Although Fallon and Vassmer wouldn’t mind seeing the site left untouched, they have no difficulty either with construction on the site.
“I can’t believe it’s 33 years later and people are still bickering about it,” says Fallon. “Art always said, ‘This county has $1 million of advertising sitting right there and never did anything about it.’”
“[Preservationists] wish they had been there in ‘69,” adds Vassmer. “But I think this will be someplace where people will want to return to.”
That’s just the concern of preservationists, who fear the world’s image of an idyllic farmer’s field will be ruined by the Gerry Foundation’s plans.
“It’s lovely to have a spiritual site, but [the people saying that] don’t have a clue of what Woodstock’s about,” remarks Samuelson, who sees only an increase in his business’ future. “Alan Gerry doesn’t do anything without taking everything into consideration . . . and it’s his land.”
“I don’t care where they build it,” adds a passionate Dudek. “[Preservationists] are not paying my taxes or running my business.”
Abramson, who with husband Roy Howard welcomes both Woodstock purists and the just-curious to their property every August, is more concerned about on-site construction, but she expresses it nonchalantly.
“I would hope they don’t [build on the site],” she says. “It doesn’t mean I’m opposed to building around the site. I think leaving the site as a shrine would really satisfy everyone and be the best solution.”
And if that doesn’t happen, is she expecting an influx of visitors to Vernville (named after a beloved visitor who passed away several years ago)?
“I have no idea. We’ve never been organized,” she explains. “But we’ll be home. If anyone wants to stop by, we’ll be here.”

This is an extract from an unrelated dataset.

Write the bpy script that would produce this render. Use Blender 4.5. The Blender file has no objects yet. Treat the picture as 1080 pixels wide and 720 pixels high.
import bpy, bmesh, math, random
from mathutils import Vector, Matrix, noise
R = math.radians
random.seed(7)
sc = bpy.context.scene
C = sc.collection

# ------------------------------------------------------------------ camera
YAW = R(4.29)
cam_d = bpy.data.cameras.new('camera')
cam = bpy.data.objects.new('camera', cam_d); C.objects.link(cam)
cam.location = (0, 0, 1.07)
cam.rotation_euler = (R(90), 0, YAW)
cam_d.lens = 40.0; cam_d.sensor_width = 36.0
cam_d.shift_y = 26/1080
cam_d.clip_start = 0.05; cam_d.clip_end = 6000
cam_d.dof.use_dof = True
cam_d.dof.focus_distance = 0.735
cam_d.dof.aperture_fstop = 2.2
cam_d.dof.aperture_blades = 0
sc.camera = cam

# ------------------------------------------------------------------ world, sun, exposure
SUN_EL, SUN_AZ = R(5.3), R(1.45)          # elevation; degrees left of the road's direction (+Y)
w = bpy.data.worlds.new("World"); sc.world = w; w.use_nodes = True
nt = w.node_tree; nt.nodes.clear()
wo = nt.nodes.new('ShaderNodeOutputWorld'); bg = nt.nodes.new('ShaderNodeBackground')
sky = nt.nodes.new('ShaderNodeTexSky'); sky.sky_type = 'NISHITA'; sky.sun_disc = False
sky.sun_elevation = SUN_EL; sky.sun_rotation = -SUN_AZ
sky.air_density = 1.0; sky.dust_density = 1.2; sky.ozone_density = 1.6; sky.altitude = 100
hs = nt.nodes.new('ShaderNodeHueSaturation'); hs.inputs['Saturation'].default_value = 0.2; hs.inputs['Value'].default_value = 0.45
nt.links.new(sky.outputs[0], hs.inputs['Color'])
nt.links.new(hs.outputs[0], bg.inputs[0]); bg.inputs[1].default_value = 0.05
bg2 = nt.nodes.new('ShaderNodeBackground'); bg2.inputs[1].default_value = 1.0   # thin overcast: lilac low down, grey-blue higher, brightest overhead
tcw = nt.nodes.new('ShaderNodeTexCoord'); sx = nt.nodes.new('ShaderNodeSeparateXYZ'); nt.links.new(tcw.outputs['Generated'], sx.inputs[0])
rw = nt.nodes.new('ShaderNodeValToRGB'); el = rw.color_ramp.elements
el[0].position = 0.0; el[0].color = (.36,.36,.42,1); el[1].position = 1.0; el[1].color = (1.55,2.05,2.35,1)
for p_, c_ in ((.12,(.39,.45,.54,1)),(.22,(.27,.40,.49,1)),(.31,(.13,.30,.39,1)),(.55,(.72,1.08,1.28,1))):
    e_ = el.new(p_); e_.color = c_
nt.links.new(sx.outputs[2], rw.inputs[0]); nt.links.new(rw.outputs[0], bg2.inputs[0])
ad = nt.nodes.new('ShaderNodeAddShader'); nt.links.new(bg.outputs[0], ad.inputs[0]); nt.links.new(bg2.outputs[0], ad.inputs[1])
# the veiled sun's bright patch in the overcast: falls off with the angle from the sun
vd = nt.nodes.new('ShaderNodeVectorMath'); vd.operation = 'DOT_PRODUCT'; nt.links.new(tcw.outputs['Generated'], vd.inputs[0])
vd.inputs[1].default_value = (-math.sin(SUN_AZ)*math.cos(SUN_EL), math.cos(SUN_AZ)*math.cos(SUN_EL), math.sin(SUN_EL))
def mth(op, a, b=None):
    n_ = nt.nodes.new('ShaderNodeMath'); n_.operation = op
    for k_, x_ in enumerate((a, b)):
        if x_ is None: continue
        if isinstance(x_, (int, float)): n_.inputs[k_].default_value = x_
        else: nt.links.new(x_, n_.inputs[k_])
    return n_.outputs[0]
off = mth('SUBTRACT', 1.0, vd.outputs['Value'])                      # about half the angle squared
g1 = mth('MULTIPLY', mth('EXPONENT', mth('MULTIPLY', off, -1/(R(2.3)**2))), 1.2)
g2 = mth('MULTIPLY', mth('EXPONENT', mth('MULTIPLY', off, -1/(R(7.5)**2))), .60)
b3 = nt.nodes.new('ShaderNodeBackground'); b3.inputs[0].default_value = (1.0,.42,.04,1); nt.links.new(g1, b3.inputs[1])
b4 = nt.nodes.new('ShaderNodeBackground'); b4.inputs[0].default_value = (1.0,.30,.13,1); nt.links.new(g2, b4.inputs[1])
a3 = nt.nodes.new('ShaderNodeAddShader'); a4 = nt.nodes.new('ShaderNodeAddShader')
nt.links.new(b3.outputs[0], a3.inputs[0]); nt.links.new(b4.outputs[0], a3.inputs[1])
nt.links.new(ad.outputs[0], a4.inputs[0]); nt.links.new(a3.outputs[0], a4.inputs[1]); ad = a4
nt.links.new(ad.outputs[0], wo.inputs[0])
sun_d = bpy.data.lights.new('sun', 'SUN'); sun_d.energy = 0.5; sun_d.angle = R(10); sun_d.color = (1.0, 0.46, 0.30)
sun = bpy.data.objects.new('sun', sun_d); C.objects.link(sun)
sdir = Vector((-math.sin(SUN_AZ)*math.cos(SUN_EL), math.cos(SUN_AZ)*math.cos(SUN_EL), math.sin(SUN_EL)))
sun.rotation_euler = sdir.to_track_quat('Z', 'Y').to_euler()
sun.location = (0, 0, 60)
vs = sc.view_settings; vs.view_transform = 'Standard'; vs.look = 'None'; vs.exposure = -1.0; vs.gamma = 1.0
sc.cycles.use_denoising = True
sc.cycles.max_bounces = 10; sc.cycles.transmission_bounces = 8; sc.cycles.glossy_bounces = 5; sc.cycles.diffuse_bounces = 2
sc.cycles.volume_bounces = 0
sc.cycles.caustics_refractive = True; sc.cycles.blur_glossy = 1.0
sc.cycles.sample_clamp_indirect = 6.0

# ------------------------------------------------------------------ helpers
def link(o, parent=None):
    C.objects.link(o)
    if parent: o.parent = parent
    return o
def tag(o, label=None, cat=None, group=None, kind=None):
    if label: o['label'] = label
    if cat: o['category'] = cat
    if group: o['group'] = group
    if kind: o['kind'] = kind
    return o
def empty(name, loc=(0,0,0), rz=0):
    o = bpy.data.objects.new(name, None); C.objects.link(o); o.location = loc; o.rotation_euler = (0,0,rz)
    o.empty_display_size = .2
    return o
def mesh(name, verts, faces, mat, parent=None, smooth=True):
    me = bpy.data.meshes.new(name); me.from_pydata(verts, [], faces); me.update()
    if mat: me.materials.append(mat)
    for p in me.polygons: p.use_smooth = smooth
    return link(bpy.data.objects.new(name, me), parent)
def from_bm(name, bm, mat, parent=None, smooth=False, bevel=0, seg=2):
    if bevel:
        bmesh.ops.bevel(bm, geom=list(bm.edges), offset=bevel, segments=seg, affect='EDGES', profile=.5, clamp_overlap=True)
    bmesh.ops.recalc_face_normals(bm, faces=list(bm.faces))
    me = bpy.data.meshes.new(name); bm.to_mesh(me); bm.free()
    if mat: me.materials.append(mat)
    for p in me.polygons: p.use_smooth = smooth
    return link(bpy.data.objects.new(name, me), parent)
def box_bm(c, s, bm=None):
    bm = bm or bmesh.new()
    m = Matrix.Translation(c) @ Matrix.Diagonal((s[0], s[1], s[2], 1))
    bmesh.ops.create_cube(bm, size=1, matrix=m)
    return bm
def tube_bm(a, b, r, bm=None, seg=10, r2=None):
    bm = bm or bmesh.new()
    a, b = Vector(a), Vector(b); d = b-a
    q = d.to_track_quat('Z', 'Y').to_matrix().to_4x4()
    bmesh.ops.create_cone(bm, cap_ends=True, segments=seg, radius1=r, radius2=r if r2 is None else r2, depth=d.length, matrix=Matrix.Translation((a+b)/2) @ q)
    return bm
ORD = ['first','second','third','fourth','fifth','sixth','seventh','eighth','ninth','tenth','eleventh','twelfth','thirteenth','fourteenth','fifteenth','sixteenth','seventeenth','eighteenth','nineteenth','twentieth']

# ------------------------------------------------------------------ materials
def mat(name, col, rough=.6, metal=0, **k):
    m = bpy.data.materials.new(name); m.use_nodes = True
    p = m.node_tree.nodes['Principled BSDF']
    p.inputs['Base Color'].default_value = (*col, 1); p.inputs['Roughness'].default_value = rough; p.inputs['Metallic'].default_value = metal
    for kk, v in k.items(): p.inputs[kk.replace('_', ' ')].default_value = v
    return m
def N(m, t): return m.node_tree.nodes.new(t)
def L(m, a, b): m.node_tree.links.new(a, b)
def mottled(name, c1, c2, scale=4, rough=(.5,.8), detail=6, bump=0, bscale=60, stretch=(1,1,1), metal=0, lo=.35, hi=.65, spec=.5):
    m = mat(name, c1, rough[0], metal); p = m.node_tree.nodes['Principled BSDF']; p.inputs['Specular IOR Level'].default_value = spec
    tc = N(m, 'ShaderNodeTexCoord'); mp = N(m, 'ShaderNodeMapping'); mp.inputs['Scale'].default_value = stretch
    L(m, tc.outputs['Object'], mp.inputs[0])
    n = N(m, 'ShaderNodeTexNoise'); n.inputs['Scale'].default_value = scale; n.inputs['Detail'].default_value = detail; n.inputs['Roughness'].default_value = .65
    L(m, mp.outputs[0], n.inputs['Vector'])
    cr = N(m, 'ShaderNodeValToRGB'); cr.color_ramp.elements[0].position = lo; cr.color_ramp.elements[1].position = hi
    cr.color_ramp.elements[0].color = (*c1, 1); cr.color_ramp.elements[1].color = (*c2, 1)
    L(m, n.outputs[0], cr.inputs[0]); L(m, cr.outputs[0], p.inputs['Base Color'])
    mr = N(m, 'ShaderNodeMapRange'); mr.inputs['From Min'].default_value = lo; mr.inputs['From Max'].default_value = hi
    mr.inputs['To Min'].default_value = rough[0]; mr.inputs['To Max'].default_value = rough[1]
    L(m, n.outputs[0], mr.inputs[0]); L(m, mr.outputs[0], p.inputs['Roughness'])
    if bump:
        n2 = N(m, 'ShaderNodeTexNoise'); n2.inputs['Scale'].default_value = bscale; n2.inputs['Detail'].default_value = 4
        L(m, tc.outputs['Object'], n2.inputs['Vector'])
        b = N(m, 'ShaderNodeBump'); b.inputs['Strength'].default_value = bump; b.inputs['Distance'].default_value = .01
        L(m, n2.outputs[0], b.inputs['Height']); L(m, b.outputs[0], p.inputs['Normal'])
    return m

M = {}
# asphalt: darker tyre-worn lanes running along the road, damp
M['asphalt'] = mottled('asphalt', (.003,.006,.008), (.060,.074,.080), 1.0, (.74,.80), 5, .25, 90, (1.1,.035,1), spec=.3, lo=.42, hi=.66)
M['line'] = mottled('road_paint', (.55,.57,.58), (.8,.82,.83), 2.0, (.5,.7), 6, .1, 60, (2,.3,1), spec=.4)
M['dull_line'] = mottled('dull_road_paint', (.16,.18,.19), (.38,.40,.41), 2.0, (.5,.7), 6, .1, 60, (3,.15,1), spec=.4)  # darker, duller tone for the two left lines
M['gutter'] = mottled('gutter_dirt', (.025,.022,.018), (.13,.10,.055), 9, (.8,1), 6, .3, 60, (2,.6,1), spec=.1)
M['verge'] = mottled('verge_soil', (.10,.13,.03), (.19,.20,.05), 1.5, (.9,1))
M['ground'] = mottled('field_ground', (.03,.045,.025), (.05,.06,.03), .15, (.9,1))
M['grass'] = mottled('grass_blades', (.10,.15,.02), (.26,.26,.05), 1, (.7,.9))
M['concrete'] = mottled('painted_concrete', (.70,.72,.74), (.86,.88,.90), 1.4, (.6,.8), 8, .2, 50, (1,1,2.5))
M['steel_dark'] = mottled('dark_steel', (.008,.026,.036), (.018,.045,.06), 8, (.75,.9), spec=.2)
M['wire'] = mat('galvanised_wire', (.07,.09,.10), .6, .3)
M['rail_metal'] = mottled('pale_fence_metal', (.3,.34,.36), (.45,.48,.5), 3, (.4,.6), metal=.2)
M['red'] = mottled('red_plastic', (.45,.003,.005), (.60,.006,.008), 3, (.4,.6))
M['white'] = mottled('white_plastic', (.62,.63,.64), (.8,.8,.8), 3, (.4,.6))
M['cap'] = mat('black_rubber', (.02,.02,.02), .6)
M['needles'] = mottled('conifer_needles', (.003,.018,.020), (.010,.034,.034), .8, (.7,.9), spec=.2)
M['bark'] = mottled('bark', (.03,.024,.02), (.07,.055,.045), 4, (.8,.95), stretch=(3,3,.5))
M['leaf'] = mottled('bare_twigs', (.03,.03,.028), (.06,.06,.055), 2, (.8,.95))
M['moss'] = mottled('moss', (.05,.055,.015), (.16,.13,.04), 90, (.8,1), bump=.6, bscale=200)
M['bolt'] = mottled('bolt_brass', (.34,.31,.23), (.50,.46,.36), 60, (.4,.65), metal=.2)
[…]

And, despite the varied opinions, it seems everyone hopes Gerry and his center will be here as well, bringing whatever brand of “peace, love and music” he can to the area.
“I think it’s fantastic,” exclaims Fallon. “Isn’t that what Woodstock’s all about – music?”
And even if Woodstock itself can never be re-created, the music can at least join the peace that has remained, say these residents.
“This is nothing to fight,” remarks DeFazio. “This is something to go with.”